Monday, August 18, 2008

Emily on birthmothers

When I was in young women's, I had two very good friends. One of them lives across the street from me. The other lived in Nevada, but spent ever summer with her grandma. We loved summers together, especially girl's camp! We always shared a tent. Our last summer of girl's camp, we bought "best friends" necklaces, so we'd remember each other when we were apart.

We didn't know how much things would change in their lives before we were next all together. Towards the end of my senior year of school, my friend across the street got pregnant. The father wasn't very interested in marriage, or even in being part of his son's life. I watched as my friend struggled with changes in hormones and changes in her body, with the choices now ahead of her that were so much bigger than anything we'd imagined at girl's camp. Her mother didn't want to "lose" a grandchild, and so eventually my friend decided to be a single parent, to live with her parents, and to try to raise her son alone. It was hard to watch them struggle financially, to see them stay away from church, and to see them face the criticism that came with that choice. Despite the struggles, I could tell that she loved her little boy. She did all she could to give him a good life and was and is a very good mom.

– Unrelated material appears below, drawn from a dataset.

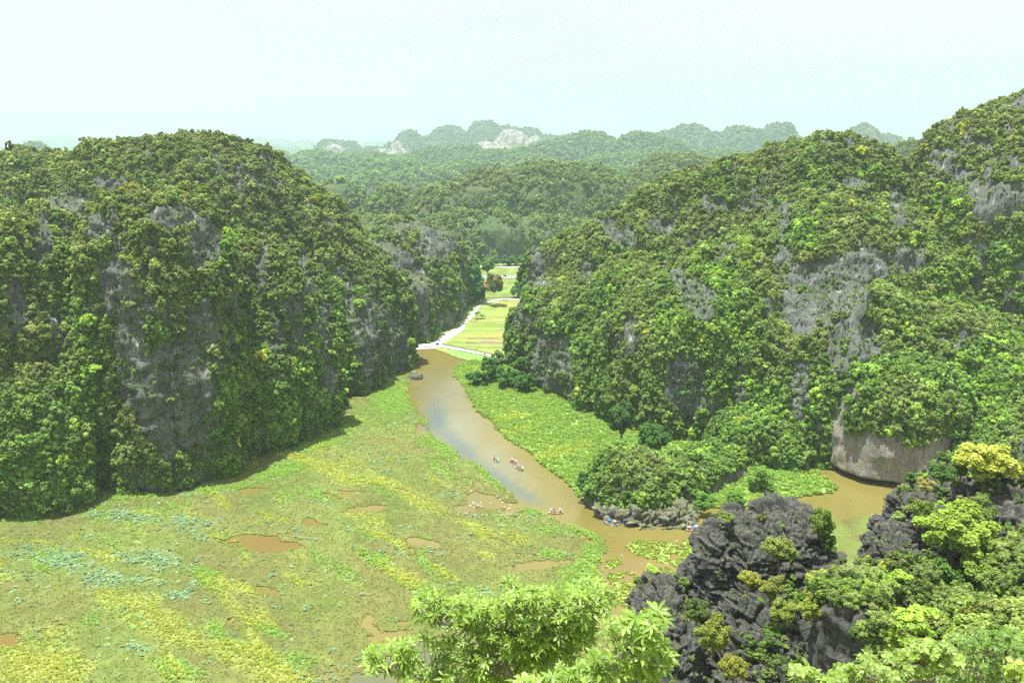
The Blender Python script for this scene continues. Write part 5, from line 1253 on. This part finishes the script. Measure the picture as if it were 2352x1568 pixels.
# C: purple umbrella
e, at, rz = boat('dark green boat with a purple umbrella, nearest of the three boats', (2063.3, 1867.4), (2090.7, 1882), HULLG, WHITE, GREEN)
person('person in white under the purple umbrella of the green boat', at(-1.3), rz, WHITE, NAVY); umbrella('violet umbrella in the green boat', at(-.9, .1, .5), PURPLE, .56)
person('person in an orange life vest in the middle of the green boat', at(-.3, -.1), rz, ORANGE, RED, vest=ORANGE)
person('second person in orange next to the rower in the green boat', at(.4, .1), rz, ORANGE, DARKC, vest=ORANGE)
person('rower in dark clothes at the near end of the green boat', at(1.5), rz + math.pi, DARKC, DARKC, True, True); umbrella('grey umbrella tilted over the rower of the green boat', at(1.3, .15, .4), GREYB, .5, (.45, .3))
oar('red brown oar on the near side of the green boat', at(.9, -.35, .5), -1.9, rz); oar('oar on the far side of the green boat', at(1.3, .35, .5), .6, rz)
# D
e, at, rz = boat('orange and white boat side on in the middle of the river with two teal umbrellas', (2196, 2052), (2250.4, 2051), HULLO, WHITE, WHITE)
person('person in yellow and white under the left teal umbrella of the side on boat', at(-1.3), rz, cmat('yellow_cloth', (.75, .6, .1)), WHITE); umbrella('teal umbrella at the left end of the side on boat', at(-1.45, .1, .55), TEAL, .5)
person('person in blue under the black umbrella of the side on boat', at(-.5), rz, GREYB, NAVY); umbrella('black umbrella in the middle of the side on boat', at(-.55, .05, .45), NAVY, .5)
person('rower in dark clothes under the right teal umbrella of the side on boat', at(1.5), rz + math.pi, DARKC, DARKC, True, True); umbrella('teal umbrella over the rower of the side on boat', at(1.4, 0, .6), TEAL, .52)
oar('oar trailing beside the rower of the side on boat', at(1.0, -.35, .45), -.5, rz)
# E
e, at, rz = boat('green and white boat with a blue umbrella beside the rocky knoll', (2421, 2088), (2472, 2102), HULLG, WHITE, GREEN)
person('person in red under the blue umbrella by the knoll', at(-1.1), rz, RED, NAVY); person('person in white beside the one in red by the knoll', at(-.4, .1), rz, WHITE, NAVY); umbrella('blue umbrella in the boat beside the knoll', at(-.8, 0, .5), BLUE, .62)
person('rower in dark clothes under the peach umbrella by the knoll', at(1.2), rz + math.pi, DARKC, DARKC, True, True); umbrella('peach umbrella in the boat beside the knoll', at(1.1, 0, .5), PEACH, .5)
oar('white oar on the near side of the boat by the knoll', at(.7, -.35, .5), -1.7, rz)
# F
e, at, rz = boat('orange and white boat heading for the dark outcrop with a blue umbrella', (2746, 2121), (2800, 2118.5), HULLO, WHITE, GREEN)
person('rower under the cream umbrella of the boat nearest the outcrop', at(-1.4), rz, cmat('brown_cloth', (.22, .10, .07)), GREEN, True, True, hat=cmat('straw', (.65, .55, .34))); umbrella('cream umbrella over the rower nearest the outcrop', at(-1.35, .1, .5), PEACH, .55)
person('person in white under the blue umbrella of the boat nearest the outcrop', at(-.1), rz, WHITE, NAVY); umbrella('blue umbrella in the boat nearest the outcrop', at(.15, .1, .5), BLUE, .58, (.2, -.2))
person('person in navy under the pink umbrella of the boat nearest the outcrop', at(.8), rz, NAVY, DARKC); umbrella('pale pink umbrella in the boat nearest the outcrop', at(.95, .2, .55), PINK, .52)
oar('pale oar on the near side of the boat nearest the outcrop', at(-.9, -.4, .5), -1.9, rz); oar('pale oar behind the rower nearest the outcrop', at(-1.5, .3, .55), 2.8, rz)

# walkers, egrets
def walker(label, px, py, rz, sh, tr): person(label, G(px, py, .68), rz, sh, tr, False)
walker('walker in a red shirt on the far end of the concrete path', 1155.4, 687.6, 1.3, RED, DARKC); walker('walker in pink beside the one in red on the far path', 1157.2, 687.2, 1.5, PINK, NAVY)
walker('walker in pale blue on the shaded part of the path', 1137, 689.6, 1.2, GREYB, NAVY)
eg = skin_mesh('egret_body', [(0, 0, .42, .10, .09), (-.16, 0, .40, .07, .06), (-.30, 0, .36, .025), (.12, 0, .47, .06), (.17, 0, .60, .025), (.12, 0, .72, .022), (.17, 0, .80, .032), (.24, 0, .79, .012), (.33, 0, .77, .006)],
               [(0, 1), (1, 2), (0, 3), (3, 4), (4, 5), (5, 6), (6, 7), (7, 8)], None)
eg.materials.append(cmat('white_feathers', (.85, .85, .83)))
egl = MB().tube([(.02, .04, .40), (.0, .04, .2), (.02, .04, 0)], .010, 5)
legm = mesh_np('egret_leg', egl.v, egl.f, cmat('dark_leg', (.05, .05, .04)))
for i, (x, y) in enumerate([(615, 215), (608, 250), (685, 245), (668, 268), (820, 240), (790, 300), (745, 305), (540, 315), (573, 340), (650, 355), (835, 335), (1070, 125), (1245, 75), (1085, 245), (1430, 125), (1350, 150), (1405, 230), (1500, 45), (1522, 90), (1625, 290), (1462, 380),
                            (1580, 395), (1612, 378), (1540, 522), (1548, 560), (1395, 562), (1455, 588), (1640, 542), (1900, 575), (1855, 660), (885, 552), (990, 565), (595, 568), (445, 520), (212, 545)]):
    p = G((1800 + x * .1488) * .5742, (1980 + y * .1488) * .5742, .12)
    e = empty('egret', p, (i * 2.1) % 6.28); tag(e, 'white egret standing in the shallow flooded patch of the marsh', 'egret', 'egrets in the marsh'); e.scale = (1.15,) * 3 if i != 20 else (1.7,) * 3
    put('body', eg, e)
    for s in (0, -.08): put('leg', legm, e, (0, s, 0))

# boulder by the left cliff
b0 = dome(954, 846, 418, 4.2, 3.2, n=2.6, m=2.2, res=.3, a1=.5, a2=.6, a3=.25, seed=61, z0=-.5, ztop=3.4, blocky=.25)
o = struct('boulder', b0['V'] - b0['c'] * np.array((1, 1, 0)), b0['F'], M_ROCK_ISLE); o.location = (float(b0['c'][0]), float(b0['c'][1]) - 5, 0)
del o['kind']; tag(o, 'grey boulder standing in the water by the left cliff', 'boulder')
tree('bush', 'tiny bush sprouting behind the grey boulder in the water', 947, 842, 417, 1.3, (.13, .25, .06), 'bush', h=1.0, k=1)

# dark sign boards
def board(name, label, px, py, z, w, h, ph, mat, rz=0, hz=0.0):
    p = G(px, py, z) if hz == 0 else AT(px, py, hz)
    e = empty(name, p, rz); tag(e, label, 'sign')
    m = MB()
    for s in (-1, 1): m.tube([(s * w * .4, 0, -.4), (s * w * .4, 0, ph + h * .8)], .05, 6)
    m.build('posts', cmat('dark_wood', (.10, .08, .06)), e)
    MB().box((0, -.07, ph + h / 2), (w, .06, h)).build('panel', mat, e)
    m = MB(); m.box((0, -.11, ph + h - .03), (w, .02, .06)); m.box((0, -.11, ph + .03), (w, .02, .06)); m.build('frame', cmat('dark_wood', (.10, .08, .06)), e)
M_SLATE = cmat('slate_panel', (.06, .075, .085))
board('sign_board', 'dark slanted board on a post at the rocky edge of the knoll', 1407, 1166, 0, 2.0, 1.3, 2.2, M_SLATE, .35, 250)
board('sign_board', 'black board at the junction of the two pale paths', 1004.6, 795.2, .6, 2.1, 1.1, .8, M_SLATE, .1)
board('sign_board', 'small dark board by the end of the narrow path', 1113, 816.5, .6, 1.0, .7, .5, M_SLATE, .2)

# landing: wooden frame, cool box, blue sheet
p = G(967, 789, .6); e = empty('wooden_shelter', p, .05); tag(e, 'small wooden frame shelter against the cliff at the landing', 'shelter')
for sx in (-1.1, 1.1):
    for sy in (-.5, .5): MB().tube([(sx, sy, 0), (sx, sy, 2.0)], .06, 6).build('post', cmat('brown_wood', (.25, .17, .10)), e)
MB().box((0, 0, 2.05), (2.9, 1.5, .10)).build('roof', cmat('brown_wood', (.25, .17, .10)), e)
MB().box((0, 0, .5), (2.2, .5, .06)).build('bench', cmat('brown_wood', (.25, .17, .10)), e)
p = G(942, 791.5, .62); e = empty('table', p, 0); tag(e, 'low white table standing at the left end of the landing', 'table')
MB().box((0, 0, .8), (2.0, 1.0, .08)).build('tabletop', WHITE, e)
for sx in (-.9, .9):
    for sy in (-.4, .4): MB().box((sx, sy, .38), (.07, .07, .76)).build('leg', cmat('pale_wood', (.55, .47, .34)), e)
m = MB(); m.box((0, 0, .22), (3.4, 1.3, .44), 0, .6); o = m.build('tarpaulin', cmat('blue_sheet', (.05, .13, .35))); o.location = [float(v) for v in G(954.5, 790.5, .62)]; tag(o, 'dark blue covered heap at the cliff foot on the landing', 'tarpaulin')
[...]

That summer, my other friend didn't come back from Nevada to visit. But the next year, she did. And things in her life had changed dramatically, too. She, too, was pregnant... just about to deliver. And she had chosen to lovingly place her child for adoption through LDS Family Services. I remember seeing her struggle with the loss that was a part of her choice. I'm sure, though, that what I saw was just the tip of the iceburg. She kept a lot to herself. I also remember her bittersweet joy as, the next year during her visit, she showed me pictures of her son's first birthday party and told me all about his family. I could tell she missed him, but could also feel the peace she had in her choice and the joy it gave her to know that she'd given him what she couldn't offer him alone.

I never imagined that I would end up on the other side of this story one day... hoping to adopt a child. But, once it became clear that this was the plan that Heavenly Father had for me and my family, I started to think about my two friends and about how their experiences would teach me a little bit about the mother who would make it possible for me to be a mother. One of the first things I wondered was how I could help to ease the pain that I had seen my friends go through... How could I help a mother to find the sense of peace that she would need when her heart was aching?

I don't know that I know exactly the best way to do this. But please know that I have seen a glimpse of your heartache and want to do all I can to help. Although I've never been in your shoes, I know your choice isn't an easy one. I know how scary it is when life doesn't go as planned... and what it is to be uncertain of what the future holds.

Know that we're praying for you. Know that we have a huge amount of respect for you. Know that we see your choice of adoption as an act of love and will always teach our children so. And please know that although we don't know you yet, we are already beginning to love you. How can you not love someone who has so much love for a child?